Section 5.4 Deriving Inverse Hyperbolic Trigonmetric Functions
This section presents materials that explain or enable or use the following standards
- Calculate exponential derivatives
- Integrate polynomial, trig, and/or exponential functions
Using the same same method used to derive formulas for inverse trigonometric functions we can also derive them for hyperbolic trigonometric functions.

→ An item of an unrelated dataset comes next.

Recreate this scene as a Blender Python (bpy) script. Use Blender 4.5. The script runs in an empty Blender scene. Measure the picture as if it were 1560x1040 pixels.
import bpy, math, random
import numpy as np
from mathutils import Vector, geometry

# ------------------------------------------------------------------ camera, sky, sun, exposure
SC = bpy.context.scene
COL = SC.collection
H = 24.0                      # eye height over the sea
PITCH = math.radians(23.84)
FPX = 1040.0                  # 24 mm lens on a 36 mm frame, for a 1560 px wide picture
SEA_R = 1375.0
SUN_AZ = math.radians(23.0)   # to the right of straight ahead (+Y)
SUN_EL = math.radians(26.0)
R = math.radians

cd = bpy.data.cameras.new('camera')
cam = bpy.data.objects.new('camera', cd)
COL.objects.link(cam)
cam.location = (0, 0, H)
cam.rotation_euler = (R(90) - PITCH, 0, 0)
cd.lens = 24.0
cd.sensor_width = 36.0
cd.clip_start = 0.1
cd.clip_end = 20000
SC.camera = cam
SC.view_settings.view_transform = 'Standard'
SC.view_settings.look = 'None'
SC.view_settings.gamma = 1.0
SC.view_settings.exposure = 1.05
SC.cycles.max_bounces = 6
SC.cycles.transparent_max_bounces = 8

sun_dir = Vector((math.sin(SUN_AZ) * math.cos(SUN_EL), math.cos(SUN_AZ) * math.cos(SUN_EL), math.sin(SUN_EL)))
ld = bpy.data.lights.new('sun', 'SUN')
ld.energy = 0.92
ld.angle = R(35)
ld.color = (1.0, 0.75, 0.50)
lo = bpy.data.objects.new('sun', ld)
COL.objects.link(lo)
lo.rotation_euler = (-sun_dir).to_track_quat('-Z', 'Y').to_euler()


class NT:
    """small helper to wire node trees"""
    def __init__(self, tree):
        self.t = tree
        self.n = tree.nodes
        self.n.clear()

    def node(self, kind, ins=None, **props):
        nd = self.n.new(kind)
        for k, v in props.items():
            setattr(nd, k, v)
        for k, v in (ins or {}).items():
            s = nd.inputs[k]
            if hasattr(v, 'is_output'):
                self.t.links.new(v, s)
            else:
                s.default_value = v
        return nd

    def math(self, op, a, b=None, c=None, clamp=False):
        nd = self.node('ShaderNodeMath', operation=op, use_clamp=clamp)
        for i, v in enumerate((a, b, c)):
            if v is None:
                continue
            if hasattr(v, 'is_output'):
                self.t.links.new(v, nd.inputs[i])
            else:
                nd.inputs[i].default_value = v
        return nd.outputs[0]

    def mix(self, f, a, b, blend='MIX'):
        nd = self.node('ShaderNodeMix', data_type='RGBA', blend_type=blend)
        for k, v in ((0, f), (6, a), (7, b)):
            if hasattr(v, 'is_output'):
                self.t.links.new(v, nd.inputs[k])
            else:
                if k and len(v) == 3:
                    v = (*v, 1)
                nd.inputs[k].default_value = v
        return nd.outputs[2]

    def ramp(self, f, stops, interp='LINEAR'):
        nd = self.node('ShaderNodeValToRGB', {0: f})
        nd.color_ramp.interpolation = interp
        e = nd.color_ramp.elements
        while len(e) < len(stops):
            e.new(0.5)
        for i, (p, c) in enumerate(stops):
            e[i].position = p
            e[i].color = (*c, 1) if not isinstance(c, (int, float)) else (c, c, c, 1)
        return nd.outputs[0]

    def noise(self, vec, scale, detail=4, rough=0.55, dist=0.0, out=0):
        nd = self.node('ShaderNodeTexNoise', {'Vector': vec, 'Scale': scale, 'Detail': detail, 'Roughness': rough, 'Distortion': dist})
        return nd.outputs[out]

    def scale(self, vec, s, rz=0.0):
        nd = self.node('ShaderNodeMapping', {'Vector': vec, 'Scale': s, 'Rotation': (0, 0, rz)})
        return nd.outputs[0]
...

Subsection 5.4.1 Derive Inverse Hyperbolic Sine
\begin{align*}
x = \amp \sinh y. \\
= \amp \frac{e^y-e^{-y}}{2} \\
= \amp \frac{e^y-e^{-y}}{2} \cdot \frac{e^y}{e^y} \\
= \amp \frac{e^{2y}-1}{2e^y}. \\
2xe^y = \amp e^{2y}-1. \\
e^{2y}-2xe^y-1 = \amp 0. \\
u^2-2xu-1 = \amp 0.\\
u = \amp \frac{-(-2x)+\sqrt{(-2x)^2-4(1)(-1)}}{2(1)} \\
= \amp \frac{2x+\sqrt{4x^2+4}}{2} \\
= \amp \frac{2x+2\sqrt{x^2+1}}{2} \\
= \amp x+\sqrt{x^2+1}.\\
e^y = \amp x+\sqrt{x^2+1}.\\
\ln(e^y) = \amp \ln(x+\sqrt{x^2+1}).\\
y = \amp \ln(x+\sqrt{x^2+1}).
\end{align*}
Why was the \(\pm\) left out of the quadratic solution? Because \(e^y\) is always positive, so that would not provide a real solution for us.
\begin{align*}
y = \amp \ln(x+\sqrt{x^2+1}).\\
y^\prime = \amp \frac{1}{x+\sqrt{x^2+1}} \cdot \left( 1+\frac{1}{2}(x^2+1)^{-1/2}(2x) \right)\\
= \amp \frac{1+x(x^2+1)^{-1/2}}{x+\sqrt{x^2+1}}\\
= \amp \frac{1+x(x^2+1)^{-1/2}}{x+\sqrt{x^2+1}} \cdot \frac{\sqrt{x^2+1}}{\sqrt{x^2+1}}\\
= \amp \frac{\sqrt{x^2+1}+x}{(x+\sqrt{x^2+1})\sqrt{x^2+1}}\\
= \amp \frac{1}{\sqrt{x^2+1}}.
\end{align*}
Notice in what ways this is similar to the derivative of inverse sine function and in which ways it is different.